Apr. 9th, 2014

morethanthese: (Default)
I was gone for a bit and a series of events happened.

Among other things, my facets returned (well, some of them did - two new ones appeared, too). They stayed for a while and while they're apparently/probably all here, the most-recently appearing facet (and the only one who was not in my system in any way until now) seems to have become the main facet now.

He calls himself Dr. L and he's a psychologist. He identifies himself as a part of my mind (specifically my capacity for reason and solving my own problems and helping myself) that has been given (by me, or so was the implication) the ability to talk to me as though it were another person.

We've been having "sessions" after a fashion in a room in what I call my Mind Palace (that is, I imagine I'm in a particular place, and he's there too, and we talk in it whenever I need to go over something and it can't be done when he's just a voice in my head). We're currently in the process of exploring my Mind Palace. If/when I make more posts, I'll post about that.

Also, I'm writing another novel and I might post about that as well. And I've gotten into the TV show Hannibal, which I would say is giving me a crisis (much like OFF did) but it's not causing me any sort of distress, so I can't properly call it a crisis.
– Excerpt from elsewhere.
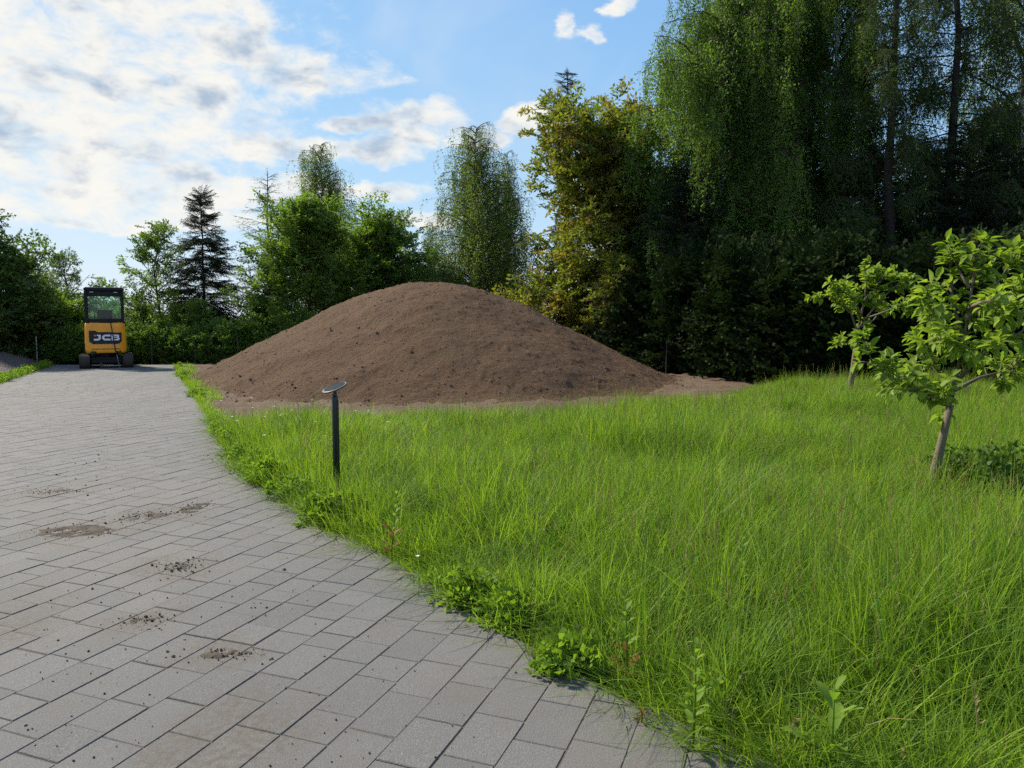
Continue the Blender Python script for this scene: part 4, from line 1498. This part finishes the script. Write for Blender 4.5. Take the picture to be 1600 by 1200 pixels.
# ------------------------------------------------------------------ grass
def blade_strip(mb, p, azm, h, wd, lean, bend, slot=0, segs=4):
    d = np.array([math.cos(azm), math.sin(azm), 0]); s = np.array([-math.sin(azm), math.cos(azm), 0])
    tw = rng.normal(0, .5)
    s = s * math.cos(tw) + d * math.sin(tw)
    V = []
    for i in range(segs + 1):
        f = i / segs
        c = p + d * (lean * f + bend * f * f) * h + np.array([0, 0, h * (f - .32 * bend * f * f)])
        ww = wd * (1 - f ** 1.8) * .5 + .0004
        V += [c - s * ww, c + s * ww]
    Fc = [(2 * i, 2 * i + 1, 2 * i + 3, 2 * i + 2) for i in range(segs)]
    mb.add(V, Fc, slot)


def clump(name, nb, rad, h0, h1, w0, w1, seed, mat, bend=.55, heads=0, lean=.25, fl=0.0):
    global rng
    keep_ = rng
    rng = np.random.default_rng(seed)
    mb = MB()
    for i in range(nb):
        a_ = rng.uniform(0, 6.28); q = rad * math.sqrt(rng.random())
        p = np.array([math.cos(a_) * q, math.sin(a_) * q, -.02])
        azm = a_ + rng.normal(0, .9)
        h = rng.uniform(h0, h1) * (1 if rad < .15 else .65 + .7 * float(noise2(p[0] * 9 + seed, p[1] * 9, seed)))
        blade_strip(mb, p, azm, h, rng.uniform(w0, w1), abs(rng.normal(0, lean)), abs(rng.normal(0, bend)))
    for i in range(heads):
        a_ = rng.uniform(0, 6.28); q = rad * rng.random()
        p = np.array([math.cos(a_) * q, math.sin(a_) * q, 0])
        h = h1 * rng.uniform(1.0, 1.3)
        le = rng.normal(0, .12, 2)
        top = p + np.array([le[0] * h, le[1] * h, h])
        mb.tube([p, p + (top - p) * .6 + [0, 0, .01], top], [.0013, .001, .0007], 3, cap=False, slot=1)
        for k_ in range(7):
            c = p + (top - p) * (.78 + .035 * k_)
            dd = rng.normal(0, 1, 3) * [.012, .012, .004] + [0, 0, .02]
            sd = np.cross(dd, rng.normal(0, 1, 3)); sd = nv(sd) * .0028
            mb.add([c, c + dd * .5 + sd, c + dd, c + dd * .5 - sd], [(0, 1, 2, 3)], 1)
    rng = keep_
    me = mesh_np(name, mb.V, mb.F, [mat, L_straw])
    me.polygons.foreach_set('material_index', mb.S)
    return me


source('grass', [clump('grass_tuft', 110, .16, .15, .38, .003, .007, q, L_grass, bend=.6, lean=.25) for q in (1, 2, 3)]
       + [clump('grass_tuft', 110, .15, .18, .40, .003, .0065, 5, L_grassd, bend=.8)]
       + [clump('grass_tuft', 100, .16, .16, .36, .003, .0065, 7, L_grass, heads=3)])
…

It's interesting though. (And for those who are wondering - yes, Dr. L has modeled himself after Dr. Lecter. But he claims he isn't actually Hannibal Lecter but has merely taken on "the accidents of Dr. Lecter" - he's using "accidents" in the sense of "the physical aspects of that don't inherently make the thing what it is".)

So yeah. That's happening. That's what I might talk about if I continue to talk about things.
morethanthese: (Default)
Also, even though no one reads my journal (or if they do, they don't say anything), and even though no one who is LIKELY to read this sort of journal is likely to make the following accusation:

I don't spend too much time in my head, and I am not disconnected from reality. I deal with my external reality on a very regular basis, and I am able to function in it perfectly well. I am perhaps a LITTLE less invested in it than I should be, but I don't think this involves a total disconnect.

The reason I seem to only talk about the things that go on in my head (that some people may very well discount as fake, crazy, imaginary, self-induced, or inconsequential) is because I'm using this space largely for that purpose. There are few times I can conveniently or safely talk about these things in my external reality (where "safely" means "without fear of being judged or viewed as different in a way that could negatively effect how people treated me"), so I use the internet. And even on some sites on the internet, I don't talk about these things because that's not how I want to typically use that particular space.

You're getting a part of my life and thoughts, not all of them. Kind of like how someone who, say, has a wine cellar doesn't necessarily subsist entirely on alcohol. Even if you've never seen any part of their dwelling other than the wine cellar, you've still only seen the part that was set aside for that particular purpose.

So yeah. I just thought it would be nice to clear that up.